§ Data listing
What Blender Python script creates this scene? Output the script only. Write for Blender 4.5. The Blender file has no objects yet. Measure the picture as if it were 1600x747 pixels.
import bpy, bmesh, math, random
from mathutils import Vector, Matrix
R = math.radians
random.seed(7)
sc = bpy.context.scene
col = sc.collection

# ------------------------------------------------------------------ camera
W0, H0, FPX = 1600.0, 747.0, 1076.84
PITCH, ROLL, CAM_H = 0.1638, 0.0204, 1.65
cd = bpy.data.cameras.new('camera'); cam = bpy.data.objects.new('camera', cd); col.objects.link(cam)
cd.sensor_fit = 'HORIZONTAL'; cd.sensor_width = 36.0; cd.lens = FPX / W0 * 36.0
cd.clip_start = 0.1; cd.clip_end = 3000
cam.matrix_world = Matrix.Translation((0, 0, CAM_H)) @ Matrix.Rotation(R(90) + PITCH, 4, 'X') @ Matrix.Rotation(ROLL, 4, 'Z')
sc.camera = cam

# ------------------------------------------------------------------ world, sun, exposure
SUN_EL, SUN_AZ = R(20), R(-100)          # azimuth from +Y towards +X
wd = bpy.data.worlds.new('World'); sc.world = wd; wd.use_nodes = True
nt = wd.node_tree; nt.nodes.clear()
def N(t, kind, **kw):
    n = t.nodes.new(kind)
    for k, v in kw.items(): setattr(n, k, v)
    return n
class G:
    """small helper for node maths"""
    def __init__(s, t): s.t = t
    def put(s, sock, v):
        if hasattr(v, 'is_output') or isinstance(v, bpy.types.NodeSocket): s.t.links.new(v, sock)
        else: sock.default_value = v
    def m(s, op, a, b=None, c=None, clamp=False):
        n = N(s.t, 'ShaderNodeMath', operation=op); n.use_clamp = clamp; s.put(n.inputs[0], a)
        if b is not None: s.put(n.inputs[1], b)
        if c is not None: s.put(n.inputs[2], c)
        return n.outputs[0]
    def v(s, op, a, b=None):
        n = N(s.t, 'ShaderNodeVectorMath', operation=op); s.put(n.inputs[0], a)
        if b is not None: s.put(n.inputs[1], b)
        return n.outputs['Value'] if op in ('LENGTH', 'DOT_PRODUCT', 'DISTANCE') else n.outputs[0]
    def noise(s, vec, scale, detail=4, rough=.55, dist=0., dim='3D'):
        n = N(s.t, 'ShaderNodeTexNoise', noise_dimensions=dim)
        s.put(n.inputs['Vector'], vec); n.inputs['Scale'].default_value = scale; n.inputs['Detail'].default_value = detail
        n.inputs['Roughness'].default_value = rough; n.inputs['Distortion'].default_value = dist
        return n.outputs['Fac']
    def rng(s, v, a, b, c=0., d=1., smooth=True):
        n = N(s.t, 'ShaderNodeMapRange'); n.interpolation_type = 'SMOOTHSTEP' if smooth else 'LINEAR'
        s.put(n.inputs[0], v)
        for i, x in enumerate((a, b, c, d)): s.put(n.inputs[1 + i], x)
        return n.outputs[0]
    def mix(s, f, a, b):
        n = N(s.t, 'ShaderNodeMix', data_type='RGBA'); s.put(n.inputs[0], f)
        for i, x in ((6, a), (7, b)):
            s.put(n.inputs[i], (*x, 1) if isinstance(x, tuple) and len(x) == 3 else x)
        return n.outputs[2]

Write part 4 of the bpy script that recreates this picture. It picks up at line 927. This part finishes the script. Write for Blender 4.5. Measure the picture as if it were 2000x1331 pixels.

§ Aim of the task
Starting at the top of the data above, repeat every line exactly until the line containing "sc.camera = cam" has been given, then stop.

§ Answer for this exercise
What Blender Python script creates this scene? Output the script only. Write for Blender 4.5. The Blender file has no objects yet. Measure the picture as if it were 1600x747 pixels.
import bpy, bmesh, math, random
from mathutils import Vector, Matrix
R = math.radians
random.seed(7)
sc = bpy.context.scene
col = sc.collection

# ------------------------------------------------------------------ camera
W0, H0, FPX = 1600.0, 747.0, 1076.84
PITCH, ROLL, CAM_H = 0.1638, 0.0204, 1.65
cd = bpy.data.cameras.new('camera'); cam = bpy.data.objects.new('camera', cd); col.objects.link(cam)
cd.sensor_fit = 'HORIZONTAL'; cd.sensor_width = 36.0; cd.lens = FPX / W0 * 36.0
cd.clip_start = 0.1; cd.clip_end = 3000
cam.matrix_world = Matrix.Translation((0, 0, CAM_H)) @ Matrix.Rotation(R(90) + PITCH, 4, 'X') @ Matrix.Rotation(ROLL, 4, 'Z')
sc.camera = cam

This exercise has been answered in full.